Indonesia dalam Diskursus Indo-Pasifik
Tantangan besar yang menanti di depan mata adalah bagaimana Indonesia akan mampu ”merealisasikan atau mewujudkan” konsep Indo-Pasifik sebagai sebuah ”bingkai” kerja sama multilateral dan bersifat inklusif.
Istilah Indo-Pasifik akhir-akhir ini menjadi makin populer di berbagai media massa Indonesia.
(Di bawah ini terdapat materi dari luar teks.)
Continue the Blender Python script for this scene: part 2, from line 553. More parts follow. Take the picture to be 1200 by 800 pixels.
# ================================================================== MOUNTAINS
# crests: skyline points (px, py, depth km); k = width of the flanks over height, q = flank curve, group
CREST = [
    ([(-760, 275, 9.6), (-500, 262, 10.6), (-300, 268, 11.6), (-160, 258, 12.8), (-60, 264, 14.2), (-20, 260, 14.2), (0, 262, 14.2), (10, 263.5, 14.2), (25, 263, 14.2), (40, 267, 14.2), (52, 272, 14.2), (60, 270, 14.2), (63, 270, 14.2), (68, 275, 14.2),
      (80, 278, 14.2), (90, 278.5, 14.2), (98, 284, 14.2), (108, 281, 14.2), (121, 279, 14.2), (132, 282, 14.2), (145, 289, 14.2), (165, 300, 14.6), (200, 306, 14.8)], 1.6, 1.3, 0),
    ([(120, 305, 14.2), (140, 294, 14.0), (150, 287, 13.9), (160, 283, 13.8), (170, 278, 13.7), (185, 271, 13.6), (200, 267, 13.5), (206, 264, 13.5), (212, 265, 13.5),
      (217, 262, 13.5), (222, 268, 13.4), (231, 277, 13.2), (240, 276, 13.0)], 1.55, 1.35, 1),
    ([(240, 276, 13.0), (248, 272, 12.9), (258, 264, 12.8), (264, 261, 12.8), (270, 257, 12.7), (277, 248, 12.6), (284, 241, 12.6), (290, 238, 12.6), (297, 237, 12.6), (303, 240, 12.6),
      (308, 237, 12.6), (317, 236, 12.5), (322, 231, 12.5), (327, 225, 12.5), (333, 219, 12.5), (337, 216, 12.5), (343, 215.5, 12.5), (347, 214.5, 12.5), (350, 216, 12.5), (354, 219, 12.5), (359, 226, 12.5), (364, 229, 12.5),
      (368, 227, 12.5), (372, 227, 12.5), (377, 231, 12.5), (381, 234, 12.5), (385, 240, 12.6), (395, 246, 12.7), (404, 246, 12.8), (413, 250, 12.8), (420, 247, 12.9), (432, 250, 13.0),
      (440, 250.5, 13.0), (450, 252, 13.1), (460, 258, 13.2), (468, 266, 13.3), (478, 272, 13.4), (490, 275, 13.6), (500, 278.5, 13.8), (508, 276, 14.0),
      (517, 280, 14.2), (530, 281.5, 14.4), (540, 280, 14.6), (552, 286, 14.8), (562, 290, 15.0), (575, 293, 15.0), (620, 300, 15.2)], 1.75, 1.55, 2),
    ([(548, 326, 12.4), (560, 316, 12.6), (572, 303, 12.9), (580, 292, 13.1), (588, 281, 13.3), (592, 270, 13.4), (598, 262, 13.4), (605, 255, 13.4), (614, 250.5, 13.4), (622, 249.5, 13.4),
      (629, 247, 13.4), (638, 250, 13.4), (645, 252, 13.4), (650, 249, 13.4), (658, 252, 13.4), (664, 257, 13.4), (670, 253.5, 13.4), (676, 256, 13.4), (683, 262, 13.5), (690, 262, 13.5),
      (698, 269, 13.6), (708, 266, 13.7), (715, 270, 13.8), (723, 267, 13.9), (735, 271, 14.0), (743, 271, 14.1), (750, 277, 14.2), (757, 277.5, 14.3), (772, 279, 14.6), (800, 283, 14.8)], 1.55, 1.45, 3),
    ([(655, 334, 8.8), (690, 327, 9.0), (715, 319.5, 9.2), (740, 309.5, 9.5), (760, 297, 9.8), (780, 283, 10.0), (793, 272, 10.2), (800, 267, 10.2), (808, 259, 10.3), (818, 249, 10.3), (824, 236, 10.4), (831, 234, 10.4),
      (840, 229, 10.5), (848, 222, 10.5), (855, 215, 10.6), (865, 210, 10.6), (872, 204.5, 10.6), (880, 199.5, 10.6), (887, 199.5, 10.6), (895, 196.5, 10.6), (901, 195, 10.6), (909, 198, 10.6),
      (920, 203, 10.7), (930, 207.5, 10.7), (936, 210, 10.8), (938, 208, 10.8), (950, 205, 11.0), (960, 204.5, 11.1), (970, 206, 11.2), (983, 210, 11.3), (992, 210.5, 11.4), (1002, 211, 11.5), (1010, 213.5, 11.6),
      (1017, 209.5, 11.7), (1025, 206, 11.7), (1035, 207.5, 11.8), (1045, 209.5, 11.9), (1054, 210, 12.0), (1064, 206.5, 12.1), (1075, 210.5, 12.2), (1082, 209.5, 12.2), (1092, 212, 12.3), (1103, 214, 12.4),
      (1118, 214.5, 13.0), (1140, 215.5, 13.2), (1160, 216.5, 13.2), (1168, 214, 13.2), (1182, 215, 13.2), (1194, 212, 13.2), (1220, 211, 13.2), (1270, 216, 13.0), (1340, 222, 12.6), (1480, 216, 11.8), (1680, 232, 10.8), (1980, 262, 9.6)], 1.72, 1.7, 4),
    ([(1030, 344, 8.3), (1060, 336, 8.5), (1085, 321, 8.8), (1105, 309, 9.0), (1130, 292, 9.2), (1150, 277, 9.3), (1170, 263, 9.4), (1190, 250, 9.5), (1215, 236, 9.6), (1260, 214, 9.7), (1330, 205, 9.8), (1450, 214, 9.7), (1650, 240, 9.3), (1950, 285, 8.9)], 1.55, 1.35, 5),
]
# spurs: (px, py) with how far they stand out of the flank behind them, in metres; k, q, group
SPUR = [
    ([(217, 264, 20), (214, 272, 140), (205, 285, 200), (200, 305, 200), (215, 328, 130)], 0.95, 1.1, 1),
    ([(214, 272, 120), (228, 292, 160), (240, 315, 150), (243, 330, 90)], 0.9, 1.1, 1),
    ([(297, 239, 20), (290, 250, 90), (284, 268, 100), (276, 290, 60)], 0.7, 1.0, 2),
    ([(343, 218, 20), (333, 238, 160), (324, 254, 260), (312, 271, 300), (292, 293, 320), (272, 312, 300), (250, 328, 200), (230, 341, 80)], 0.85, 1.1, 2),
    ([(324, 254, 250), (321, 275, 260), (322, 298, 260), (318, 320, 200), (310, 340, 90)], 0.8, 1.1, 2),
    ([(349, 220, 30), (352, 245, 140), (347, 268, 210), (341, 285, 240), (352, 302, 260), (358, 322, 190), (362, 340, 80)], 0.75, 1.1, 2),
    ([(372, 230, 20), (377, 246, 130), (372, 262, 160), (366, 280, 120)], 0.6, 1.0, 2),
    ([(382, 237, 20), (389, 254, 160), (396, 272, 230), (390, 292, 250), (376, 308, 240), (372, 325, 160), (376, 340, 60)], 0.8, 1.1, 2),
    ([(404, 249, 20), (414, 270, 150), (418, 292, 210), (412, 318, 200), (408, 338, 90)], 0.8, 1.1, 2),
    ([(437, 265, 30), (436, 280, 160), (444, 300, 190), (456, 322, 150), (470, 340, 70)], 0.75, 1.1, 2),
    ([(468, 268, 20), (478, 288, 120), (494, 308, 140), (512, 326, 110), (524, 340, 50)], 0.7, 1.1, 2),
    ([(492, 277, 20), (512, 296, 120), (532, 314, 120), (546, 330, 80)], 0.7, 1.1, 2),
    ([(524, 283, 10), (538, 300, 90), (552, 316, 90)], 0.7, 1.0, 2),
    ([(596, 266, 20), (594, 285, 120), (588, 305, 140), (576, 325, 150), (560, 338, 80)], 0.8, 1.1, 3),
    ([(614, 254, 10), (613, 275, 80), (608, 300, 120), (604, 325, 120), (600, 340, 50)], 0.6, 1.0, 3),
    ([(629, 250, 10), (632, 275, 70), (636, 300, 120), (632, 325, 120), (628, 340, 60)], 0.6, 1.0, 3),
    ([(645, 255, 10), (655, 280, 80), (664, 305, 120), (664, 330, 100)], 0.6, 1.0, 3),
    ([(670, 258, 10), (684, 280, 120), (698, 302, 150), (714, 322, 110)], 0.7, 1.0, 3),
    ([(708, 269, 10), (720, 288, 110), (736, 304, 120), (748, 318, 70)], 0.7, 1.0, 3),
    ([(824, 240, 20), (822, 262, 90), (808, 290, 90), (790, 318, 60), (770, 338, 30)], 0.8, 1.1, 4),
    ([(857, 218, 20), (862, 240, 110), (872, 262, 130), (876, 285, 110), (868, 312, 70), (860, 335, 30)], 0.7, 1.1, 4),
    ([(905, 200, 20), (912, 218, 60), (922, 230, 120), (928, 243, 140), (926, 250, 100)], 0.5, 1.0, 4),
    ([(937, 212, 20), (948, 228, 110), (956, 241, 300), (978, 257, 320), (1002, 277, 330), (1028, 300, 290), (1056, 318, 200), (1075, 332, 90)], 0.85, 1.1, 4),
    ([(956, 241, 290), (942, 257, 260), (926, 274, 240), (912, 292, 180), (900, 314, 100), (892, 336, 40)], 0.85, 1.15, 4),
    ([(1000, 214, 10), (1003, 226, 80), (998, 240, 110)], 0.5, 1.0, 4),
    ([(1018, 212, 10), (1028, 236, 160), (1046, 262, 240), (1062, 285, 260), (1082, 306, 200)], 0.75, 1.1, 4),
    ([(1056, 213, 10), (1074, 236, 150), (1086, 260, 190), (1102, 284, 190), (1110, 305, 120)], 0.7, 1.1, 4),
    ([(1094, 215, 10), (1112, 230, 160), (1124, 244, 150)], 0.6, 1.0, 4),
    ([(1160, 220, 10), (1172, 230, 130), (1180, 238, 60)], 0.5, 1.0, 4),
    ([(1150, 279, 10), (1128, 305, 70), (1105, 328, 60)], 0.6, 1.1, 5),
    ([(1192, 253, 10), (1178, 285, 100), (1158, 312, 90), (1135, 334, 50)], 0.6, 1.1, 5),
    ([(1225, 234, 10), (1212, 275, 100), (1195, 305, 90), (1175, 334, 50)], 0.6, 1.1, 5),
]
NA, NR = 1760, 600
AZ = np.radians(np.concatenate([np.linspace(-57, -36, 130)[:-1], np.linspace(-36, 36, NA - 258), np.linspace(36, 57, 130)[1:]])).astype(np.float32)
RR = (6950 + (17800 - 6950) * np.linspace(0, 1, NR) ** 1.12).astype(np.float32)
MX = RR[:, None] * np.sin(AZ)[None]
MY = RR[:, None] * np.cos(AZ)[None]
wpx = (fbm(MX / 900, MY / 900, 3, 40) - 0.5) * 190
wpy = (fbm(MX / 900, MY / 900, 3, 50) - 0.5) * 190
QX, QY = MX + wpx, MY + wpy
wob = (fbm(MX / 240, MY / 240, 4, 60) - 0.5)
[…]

Publik pun mulai memahami jargon-jargon yang kerap dikaitkan, antara lain inklusivitas dan stabilitas regional, termasuk munculnya ide, wacana, atau pemikiran tentang sebuah konstruksi sosial, hingga diskursus terkait China.
Kunjungan Perdana Menteri Jepang Yoshihide Suga ke Indonesia pada 20 Oktober 2020 dan kedatangan Menteri Luar Negeri Amerika Serikat Mike Pompeo, 29 Oktober 2020, ke Jakarta menjadikan istilah Indo-Pasifik makin mengemuka. Kunjungan ini pun mendapat sorotan tajam dari China, di mana dirinya memiliki konsep Indo-Pasifik-nya sendiri yang cukup dikenal luas, yaitu Inisiatif Sabuk dan Jalan atau Belt and Road Initiative (BRI).
Baca juga: Indonesia dan Jepang Sepakat Jaga Stabilitas di Indo-Pasifik
Indonesia sendiri merupakan episentrum dari konsep Indo-Pasifik yang terbentuk dari ilustrasi yang berkembang dengan berbagai pandangan yang berbeda. Ditinjau dari aspek formasi geografis, Indonesia menghubungkan dua lautan besar dunia, Samudra Hindia dan Samudra Pasifik, sehingga konsep geopolitik dan geostrategis menjadikan Indonesia incaran mitra strategis negara-negara major power saat ini.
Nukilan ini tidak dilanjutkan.